Friday night’s episode of Defiance was billed as the season finale, but the show must be on the bubble, and the production team gave us an episode which could just as well serve as the series finale, if the show isn’t picked up for a fourth season. By the end of the episode, Nolan (unquestionably the protagonist for the past three seasons) was piloting the Omec ship into the galactic depths rather than blow it up and destroy the thousands of beings on board in suspended animation, with Doc Yewll plugged into the ship’s computer. A few weeks later we see the people of Defiance, humans and all the various aliens alike, peacefully going about their business. Irisa is now the Lawkeeper, Amanda is recovering from her injuries, and Datak and Stahma Tarr, the ever-scheming aliens we love to hate, are together again. How they might carry on with a fourth season without Nolan and Yewll (or how they might bring them back), I don’t know, but I’ll watch if they do.

 

The SyFy channel had two new shows on the Friday night schedule this summer, Killjoys and Dark Matter, and both of those ended their first seasons with cliffhangers. Killjoys is about a trio of “reclamation agents,” working for an agency that retrieves anything, human or artifact, for a price, definitely the more space opera of the two. Dark Matter is a bit more serious and dark, with six people waking up on a ship with their memories wiped, dodging various dangers while attempting to recover their identities, aided by the rather endearing female android who runs the ship. I watched both without investing much in them; I’ll watch if they come back next year and forget them if they don’t. If it were up to me to pick one to return, it would be Killjoys.

 

Saturday evening I watched the “mid-season finale” of Hell On Wheels. Unfortunately we’ll have to wait until next summer for the second half of the season (which I suspect has already been filmed, at least in part). Most of this summer’s seven episodes were set in Truckee, California, as Bohannon worked to drive the Central Pacific Railroad east through the Rocky Mountains.
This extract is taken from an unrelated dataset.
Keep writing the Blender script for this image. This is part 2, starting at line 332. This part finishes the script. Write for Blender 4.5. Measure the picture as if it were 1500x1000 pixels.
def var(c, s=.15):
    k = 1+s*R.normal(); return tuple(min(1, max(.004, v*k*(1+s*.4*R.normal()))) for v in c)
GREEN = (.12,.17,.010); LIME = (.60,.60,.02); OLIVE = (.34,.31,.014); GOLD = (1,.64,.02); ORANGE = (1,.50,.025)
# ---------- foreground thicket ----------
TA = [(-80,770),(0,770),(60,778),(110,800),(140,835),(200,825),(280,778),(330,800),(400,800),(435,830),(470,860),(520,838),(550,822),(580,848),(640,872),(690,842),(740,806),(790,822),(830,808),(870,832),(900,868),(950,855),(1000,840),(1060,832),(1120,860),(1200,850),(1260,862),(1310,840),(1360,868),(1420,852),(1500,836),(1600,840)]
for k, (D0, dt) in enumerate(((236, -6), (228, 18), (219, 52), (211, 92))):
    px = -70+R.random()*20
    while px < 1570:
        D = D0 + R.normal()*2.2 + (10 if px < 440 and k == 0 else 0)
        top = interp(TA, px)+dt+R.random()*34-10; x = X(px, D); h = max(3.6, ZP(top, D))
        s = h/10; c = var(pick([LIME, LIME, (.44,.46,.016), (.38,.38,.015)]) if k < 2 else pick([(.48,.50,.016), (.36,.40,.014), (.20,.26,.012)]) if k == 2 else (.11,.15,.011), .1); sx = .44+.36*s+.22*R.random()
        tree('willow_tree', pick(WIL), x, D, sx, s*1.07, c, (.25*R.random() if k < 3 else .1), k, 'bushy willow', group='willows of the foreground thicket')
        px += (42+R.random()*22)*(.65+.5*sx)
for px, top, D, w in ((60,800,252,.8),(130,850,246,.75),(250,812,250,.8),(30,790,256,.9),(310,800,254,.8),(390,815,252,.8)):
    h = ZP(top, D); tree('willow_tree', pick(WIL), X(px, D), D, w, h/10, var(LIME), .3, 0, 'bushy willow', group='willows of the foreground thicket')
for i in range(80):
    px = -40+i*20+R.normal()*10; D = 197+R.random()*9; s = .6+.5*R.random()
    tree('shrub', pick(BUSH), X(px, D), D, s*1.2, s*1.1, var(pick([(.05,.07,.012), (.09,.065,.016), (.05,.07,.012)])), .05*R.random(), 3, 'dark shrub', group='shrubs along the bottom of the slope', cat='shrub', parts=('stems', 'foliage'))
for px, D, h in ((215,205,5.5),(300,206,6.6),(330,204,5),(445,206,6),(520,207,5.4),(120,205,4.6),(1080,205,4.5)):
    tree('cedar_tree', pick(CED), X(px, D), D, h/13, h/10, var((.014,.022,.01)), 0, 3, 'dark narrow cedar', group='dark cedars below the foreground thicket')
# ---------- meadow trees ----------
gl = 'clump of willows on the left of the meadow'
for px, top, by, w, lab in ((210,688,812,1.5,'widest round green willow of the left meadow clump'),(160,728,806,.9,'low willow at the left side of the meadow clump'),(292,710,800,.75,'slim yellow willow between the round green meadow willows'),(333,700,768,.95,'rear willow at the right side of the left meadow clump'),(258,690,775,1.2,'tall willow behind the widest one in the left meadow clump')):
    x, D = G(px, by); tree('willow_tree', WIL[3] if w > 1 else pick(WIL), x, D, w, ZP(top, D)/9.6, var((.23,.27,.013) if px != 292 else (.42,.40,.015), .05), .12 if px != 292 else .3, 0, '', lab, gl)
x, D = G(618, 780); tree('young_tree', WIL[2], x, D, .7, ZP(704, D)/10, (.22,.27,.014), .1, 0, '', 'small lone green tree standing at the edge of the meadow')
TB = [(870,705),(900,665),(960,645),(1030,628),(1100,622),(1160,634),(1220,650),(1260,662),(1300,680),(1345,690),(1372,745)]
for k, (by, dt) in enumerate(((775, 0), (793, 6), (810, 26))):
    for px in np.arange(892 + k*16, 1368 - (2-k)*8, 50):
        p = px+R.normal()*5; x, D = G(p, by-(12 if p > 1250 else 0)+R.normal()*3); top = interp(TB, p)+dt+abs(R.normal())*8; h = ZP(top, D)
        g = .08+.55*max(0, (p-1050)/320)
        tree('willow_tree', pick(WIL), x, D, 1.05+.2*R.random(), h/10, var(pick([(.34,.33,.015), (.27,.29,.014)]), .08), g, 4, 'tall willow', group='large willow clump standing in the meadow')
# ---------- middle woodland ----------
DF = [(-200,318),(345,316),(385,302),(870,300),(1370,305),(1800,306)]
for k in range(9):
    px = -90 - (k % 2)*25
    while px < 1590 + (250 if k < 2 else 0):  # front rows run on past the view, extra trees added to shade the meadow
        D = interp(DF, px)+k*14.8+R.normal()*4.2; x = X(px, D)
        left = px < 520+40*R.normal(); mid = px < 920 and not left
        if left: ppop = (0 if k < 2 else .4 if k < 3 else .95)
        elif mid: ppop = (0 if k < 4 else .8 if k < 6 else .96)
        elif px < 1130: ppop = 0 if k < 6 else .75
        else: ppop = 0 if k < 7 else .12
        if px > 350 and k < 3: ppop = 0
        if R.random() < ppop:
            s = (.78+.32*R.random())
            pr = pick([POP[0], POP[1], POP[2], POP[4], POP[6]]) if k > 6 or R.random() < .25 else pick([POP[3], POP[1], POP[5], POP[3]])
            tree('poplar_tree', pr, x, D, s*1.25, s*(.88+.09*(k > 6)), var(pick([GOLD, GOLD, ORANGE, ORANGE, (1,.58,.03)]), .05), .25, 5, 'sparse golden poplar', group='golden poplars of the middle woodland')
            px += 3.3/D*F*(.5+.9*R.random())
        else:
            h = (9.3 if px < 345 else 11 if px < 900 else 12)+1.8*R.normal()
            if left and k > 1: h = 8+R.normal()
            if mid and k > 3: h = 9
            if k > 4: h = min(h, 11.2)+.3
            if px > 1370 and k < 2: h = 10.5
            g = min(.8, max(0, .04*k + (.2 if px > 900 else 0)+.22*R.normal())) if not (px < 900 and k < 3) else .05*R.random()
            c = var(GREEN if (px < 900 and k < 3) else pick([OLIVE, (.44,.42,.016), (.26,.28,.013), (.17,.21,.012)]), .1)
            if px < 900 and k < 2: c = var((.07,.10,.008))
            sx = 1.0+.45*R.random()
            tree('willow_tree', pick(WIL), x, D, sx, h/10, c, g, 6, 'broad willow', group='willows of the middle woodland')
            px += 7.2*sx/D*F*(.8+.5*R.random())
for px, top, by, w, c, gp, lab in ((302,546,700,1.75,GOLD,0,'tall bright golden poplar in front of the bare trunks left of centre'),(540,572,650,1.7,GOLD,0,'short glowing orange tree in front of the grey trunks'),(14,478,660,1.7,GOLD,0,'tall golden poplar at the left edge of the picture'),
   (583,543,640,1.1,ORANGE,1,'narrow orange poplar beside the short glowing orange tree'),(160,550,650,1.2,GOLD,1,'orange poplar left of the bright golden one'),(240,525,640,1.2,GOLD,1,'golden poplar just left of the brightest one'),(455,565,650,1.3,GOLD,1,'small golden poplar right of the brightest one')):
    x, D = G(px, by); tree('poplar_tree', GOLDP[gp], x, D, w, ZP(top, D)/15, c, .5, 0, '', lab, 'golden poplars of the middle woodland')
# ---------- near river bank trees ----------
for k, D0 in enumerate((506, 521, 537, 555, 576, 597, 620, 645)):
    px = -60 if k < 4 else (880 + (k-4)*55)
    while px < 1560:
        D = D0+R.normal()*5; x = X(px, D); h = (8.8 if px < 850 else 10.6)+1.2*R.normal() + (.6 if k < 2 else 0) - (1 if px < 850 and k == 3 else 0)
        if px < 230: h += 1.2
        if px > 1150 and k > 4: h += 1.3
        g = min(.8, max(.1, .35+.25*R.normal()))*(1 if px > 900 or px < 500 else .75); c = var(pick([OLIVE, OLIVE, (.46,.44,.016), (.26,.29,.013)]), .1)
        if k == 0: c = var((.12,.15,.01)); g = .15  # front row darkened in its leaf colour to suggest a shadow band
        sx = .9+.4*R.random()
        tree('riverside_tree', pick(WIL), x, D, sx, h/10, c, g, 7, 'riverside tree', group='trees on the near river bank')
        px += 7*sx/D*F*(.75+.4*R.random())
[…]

There we met the Chinese who built the railroad, including a boy named Fong who turned out to be a girl named Mei, and assorted other new characters, while Gunderson (the Swede) plotted to replace Brigham Young with one of Young’s sons. Back in Laramie, we caught up with Eva, Durant, and their associates. In Saturday night’s episode, “False Prophets,” Bohannon joined Durant, Huntington, Brigham Young, and President Grant in Salt Lake City, arguing over the route of the railroad. By the end of the episode, they had set up the race to join the two railroads (north of the Great Salt Lake, much to Young’s disgust), Gunderson’s plot to control the Mormons had gone badly awry, and Bohannon and Gunderson were in their own race to reach Bohannon’s wife and son. Considering Hell On Wheels’ willingness to kill major characters and Bohannon’s disastrous record in the area of personal relationships, I’ll be worried about Naomi and little William until the show comes back next summer for its final seven episodes.

 

What did you watch this summer, and what are you looking forward to watching this fall?